Ночью Алексеев послал запрос командующему Московским военным округом генералу Мрозовскому о положении в городе, уведомив, что император предоставил полномочия Мрозовскому в случае необходимости объявить осадное положение. Тот такой необходимости пока не видел. В Москве волнений не было, но уже проявили себя вожди, желающие и способные их организовать.
Глава 14
ТРОЕВЛАСТИЕ
К власти придут болтуны-адвокаты и пропившиеся помещики, а после них — Мараты и Робеспьеры.
Лев Толстой
На протяжении следующих трех суток в России существовала ситуация троевластия.
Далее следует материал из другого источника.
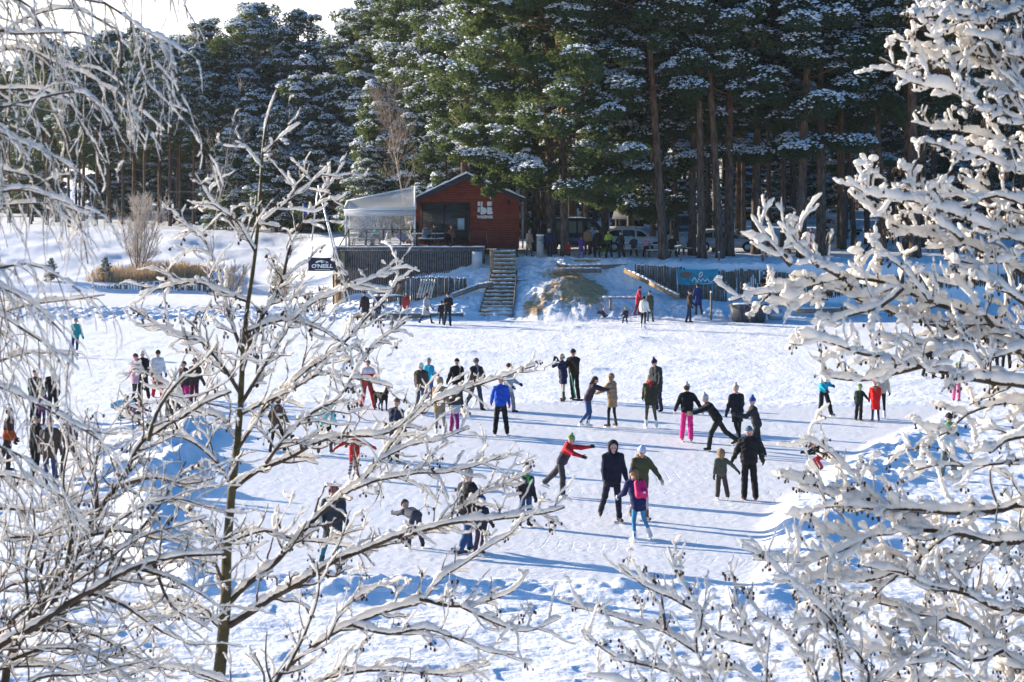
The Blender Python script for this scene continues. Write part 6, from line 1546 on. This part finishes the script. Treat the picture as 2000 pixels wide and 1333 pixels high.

Николай II оставался императором, старые органы власти — за исключением Петрограда — функционировали, но на властные рычаги все сильнее претендовали и разместившиеся в Таврическом дворце ВКГД, трансформировавшийся во Временное правительство, и Петроградский Совет. Ситуация была еще крайне неопределенной и могла развернуться в ту или иную сторону. В Петрограде и в ряде его пригородов ситуацию не контролировал никто. Добавлялась и Москва. Но все же основные события исторической драмы были разыграны в Ставке и в Пскове.